Day 23 of this month's practice, to let these thoughts and feelings move through you, with less resistance:
Please read through first, then ...

  • Set two alarms, for times of the day when you have a five-10 minutes to become conscious of who and how you are in this day.
  • When the alarm sounds, wherever and however you are, take a few moments and:
    • Ask yourself: What happens when I slow down, almost to the point of being still? What changes? What doesn't change? Now, when I slow myself a little more, notice what begins to open, to move, within and without. Am I willing to allow this to be enjoyable, this almost-still attending to the moment within and without?
    • Then, follow the short practice here:
      • Stand, or sit, and bring your attention to your posture.
      • Feel the ground beneath your feet or sit bones, tilt your chin slightly to lift your chest open and straighten your neck.
      • Take a deep breath, through your nose, and hold it gently for the count of six. Relax the breath for the count of eight. Repeat three times.
  • When you’re done, sit or stand for another minute or two, breathing gently, slowly filling and emptying your belly.
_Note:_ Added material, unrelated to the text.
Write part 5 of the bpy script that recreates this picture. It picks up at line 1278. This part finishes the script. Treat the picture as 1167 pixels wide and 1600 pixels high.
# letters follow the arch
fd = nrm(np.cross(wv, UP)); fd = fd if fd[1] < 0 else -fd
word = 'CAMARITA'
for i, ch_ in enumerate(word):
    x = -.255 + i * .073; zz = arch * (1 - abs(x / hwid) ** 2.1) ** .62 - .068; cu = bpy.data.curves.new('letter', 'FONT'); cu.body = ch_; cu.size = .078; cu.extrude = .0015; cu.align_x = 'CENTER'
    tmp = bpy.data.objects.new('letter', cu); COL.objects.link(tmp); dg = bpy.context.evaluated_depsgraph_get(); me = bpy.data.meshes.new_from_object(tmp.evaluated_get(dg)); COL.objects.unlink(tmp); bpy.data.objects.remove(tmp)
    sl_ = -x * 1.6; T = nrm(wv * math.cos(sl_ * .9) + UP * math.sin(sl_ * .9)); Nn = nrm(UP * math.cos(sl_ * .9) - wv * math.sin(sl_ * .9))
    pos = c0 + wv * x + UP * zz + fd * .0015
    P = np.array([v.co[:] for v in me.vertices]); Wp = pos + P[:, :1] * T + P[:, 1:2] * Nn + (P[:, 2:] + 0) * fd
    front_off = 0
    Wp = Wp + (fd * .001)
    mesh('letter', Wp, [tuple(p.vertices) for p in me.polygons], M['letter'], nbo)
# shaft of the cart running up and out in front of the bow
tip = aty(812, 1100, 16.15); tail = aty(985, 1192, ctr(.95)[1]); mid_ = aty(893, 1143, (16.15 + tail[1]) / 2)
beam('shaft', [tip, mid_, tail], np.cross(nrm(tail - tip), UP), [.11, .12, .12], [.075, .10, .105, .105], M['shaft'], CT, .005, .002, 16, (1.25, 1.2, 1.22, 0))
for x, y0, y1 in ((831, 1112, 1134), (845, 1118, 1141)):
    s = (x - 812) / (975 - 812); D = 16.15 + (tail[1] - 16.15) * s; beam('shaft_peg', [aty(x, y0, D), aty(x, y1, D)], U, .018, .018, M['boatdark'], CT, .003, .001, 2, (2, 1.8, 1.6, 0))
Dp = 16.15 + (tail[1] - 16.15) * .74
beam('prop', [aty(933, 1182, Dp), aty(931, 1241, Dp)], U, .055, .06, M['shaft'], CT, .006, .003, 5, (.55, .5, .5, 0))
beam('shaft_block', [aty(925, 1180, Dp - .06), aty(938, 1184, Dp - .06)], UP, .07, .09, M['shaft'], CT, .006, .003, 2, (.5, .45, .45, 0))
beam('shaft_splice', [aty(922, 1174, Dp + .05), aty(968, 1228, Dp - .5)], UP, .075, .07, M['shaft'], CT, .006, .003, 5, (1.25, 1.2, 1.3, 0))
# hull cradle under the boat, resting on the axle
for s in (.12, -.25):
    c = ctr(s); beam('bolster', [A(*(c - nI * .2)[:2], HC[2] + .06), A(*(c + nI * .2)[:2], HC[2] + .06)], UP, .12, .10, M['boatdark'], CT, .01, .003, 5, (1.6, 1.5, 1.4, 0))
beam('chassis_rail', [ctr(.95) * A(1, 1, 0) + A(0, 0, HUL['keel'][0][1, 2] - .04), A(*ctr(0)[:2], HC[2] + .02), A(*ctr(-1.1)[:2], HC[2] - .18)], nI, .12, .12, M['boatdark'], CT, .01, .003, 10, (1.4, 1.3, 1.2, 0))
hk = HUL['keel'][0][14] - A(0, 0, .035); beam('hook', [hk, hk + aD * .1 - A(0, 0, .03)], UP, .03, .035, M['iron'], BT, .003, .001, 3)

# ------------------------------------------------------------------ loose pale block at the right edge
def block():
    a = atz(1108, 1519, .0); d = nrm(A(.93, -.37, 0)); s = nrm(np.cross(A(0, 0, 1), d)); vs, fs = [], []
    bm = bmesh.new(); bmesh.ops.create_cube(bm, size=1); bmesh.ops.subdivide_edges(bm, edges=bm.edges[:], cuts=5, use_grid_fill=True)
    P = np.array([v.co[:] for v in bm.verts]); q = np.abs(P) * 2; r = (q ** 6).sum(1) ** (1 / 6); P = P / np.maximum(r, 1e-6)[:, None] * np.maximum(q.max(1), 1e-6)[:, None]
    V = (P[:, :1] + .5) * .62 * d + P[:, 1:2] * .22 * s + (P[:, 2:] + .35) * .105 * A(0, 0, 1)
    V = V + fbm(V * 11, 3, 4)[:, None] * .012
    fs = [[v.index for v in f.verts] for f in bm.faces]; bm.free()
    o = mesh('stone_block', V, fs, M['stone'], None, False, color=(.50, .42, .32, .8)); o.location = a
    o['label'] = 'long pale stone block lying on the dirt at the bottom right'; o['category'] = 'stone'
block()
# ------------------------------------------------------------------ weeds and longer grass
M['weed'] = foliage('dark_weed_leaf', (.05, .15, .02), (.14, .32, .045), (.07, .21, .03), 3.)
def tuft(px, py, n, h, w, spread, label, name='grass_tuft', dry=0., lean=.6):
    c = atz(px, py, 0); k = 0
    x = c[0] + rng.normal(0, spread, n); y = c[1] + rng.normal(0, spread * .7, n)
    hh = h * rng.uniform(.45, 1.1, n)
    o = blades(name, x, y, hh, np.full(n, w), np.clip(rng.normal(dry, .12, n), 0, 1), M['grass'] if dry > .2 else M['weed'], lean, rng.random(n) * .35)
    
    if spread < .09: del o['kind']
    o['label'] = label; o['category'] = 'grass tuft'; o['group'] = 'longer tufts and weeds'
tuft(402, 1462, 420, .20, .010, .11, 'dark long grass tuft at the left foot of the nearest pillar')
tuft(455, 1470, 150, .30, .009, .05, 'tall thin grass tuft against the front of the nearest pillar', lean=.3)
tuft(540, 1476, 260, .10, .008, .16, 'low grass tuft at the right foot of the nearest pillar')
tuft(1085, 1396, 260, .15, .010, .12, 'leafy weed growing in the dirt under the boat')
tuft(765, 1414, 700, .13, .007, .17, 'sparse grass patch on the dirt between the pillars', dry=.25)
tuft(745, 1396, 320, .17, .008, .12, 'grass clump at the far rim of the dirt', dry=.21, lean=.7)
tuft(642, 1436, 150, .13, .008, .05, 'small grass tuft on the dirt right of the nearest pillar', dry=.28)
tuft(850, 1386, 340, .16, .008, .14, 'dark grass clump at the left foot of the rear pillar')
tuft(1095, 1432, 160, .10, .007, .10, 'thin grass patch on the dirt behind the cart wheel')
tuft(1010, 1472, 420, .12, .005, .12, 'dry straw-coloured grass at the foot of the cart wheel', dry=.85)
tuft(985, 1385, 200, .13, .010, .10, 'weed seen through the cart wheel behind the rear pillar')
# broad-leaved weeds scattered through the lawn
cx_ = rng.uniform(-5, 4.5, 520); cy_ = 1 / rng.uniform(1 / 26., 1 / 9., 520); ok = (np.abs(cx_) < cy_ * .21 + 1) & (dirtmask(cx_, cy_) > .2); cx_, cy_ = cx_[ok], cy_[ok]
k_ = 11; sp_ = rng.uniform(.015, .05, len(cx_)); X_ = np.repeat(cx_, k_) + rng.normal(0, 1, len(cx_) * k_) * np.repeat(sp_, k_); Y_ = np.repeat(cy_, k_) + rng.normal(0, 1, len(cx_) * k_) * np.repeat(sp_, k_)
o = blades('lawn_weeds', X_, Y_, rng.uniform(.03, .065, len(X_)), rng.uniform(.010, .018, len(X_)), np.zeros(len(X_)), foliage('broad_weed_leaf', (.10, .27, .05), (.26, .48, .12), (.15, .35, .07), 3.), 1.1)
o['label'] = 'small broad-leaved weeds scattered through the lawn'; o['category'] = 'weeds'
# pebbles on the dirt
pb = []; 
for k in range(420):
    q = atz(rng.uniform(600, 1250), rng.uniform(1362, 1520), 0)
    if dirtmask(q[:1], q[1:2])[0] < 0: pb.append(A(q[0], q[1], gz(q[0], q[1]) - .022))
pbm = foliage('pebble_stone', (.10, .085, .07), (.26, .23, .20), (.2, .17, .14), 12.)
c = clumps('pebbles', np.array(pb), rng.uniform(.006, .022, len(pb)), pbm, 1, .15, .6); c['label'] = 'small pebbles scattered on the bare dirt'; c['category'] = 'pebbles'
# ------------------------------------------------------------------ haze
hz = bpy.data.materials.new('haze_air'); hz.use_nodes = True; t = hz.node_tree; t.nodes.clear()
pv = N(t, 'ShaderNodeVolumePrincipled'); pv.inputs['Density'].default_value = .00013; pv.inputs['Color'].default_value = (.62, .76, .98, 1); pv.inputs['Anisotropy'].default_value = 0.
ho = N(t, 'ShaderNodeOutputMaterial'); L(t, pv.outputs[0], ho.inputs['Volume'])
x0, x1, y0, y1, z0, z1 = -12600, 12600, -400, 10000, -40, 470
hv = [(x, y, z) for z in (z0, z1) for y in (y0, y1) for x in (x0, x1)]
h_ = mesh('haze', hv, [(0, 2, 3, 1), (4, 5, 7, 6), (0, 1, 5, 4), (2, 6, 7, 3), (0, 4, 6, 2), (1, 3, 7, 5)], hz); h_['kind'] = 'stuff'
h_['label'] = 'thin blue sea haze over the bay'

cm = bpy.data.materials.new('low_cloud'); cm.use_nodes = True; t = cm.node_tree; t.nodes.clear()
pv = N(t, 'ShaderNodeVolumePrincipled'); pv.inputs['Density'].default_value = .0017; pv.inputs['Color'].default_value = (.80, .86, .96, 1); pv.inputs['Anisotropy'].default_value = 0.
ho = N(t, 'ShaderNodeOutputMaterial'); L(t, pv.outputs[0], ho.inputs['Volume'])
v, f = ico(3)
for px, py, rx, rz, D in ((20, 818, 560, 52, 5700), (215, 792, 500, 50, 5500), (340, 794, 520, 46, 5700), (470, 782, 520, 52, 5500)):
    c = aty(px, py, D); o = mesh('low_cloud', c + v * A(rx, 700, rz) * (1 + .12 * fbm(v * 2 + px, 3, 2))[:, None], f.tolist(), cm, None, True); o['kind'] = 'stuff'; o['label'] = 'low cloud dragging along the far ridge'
Here, as you breathe into your fullness, ask yourself, Do I feel right? Am I in alignment with the man or woman I am? Do I even have an inkling what that might feel like? Do I even have an inkling of what it feels like to be out of alignment with myself?
  • Notice if your body-mind feels somehow changed. And whether you notice a change or not, be content with yourself, exactly as you are in this moment.
  • Continue with your day until the next alarm sounds, and repeat.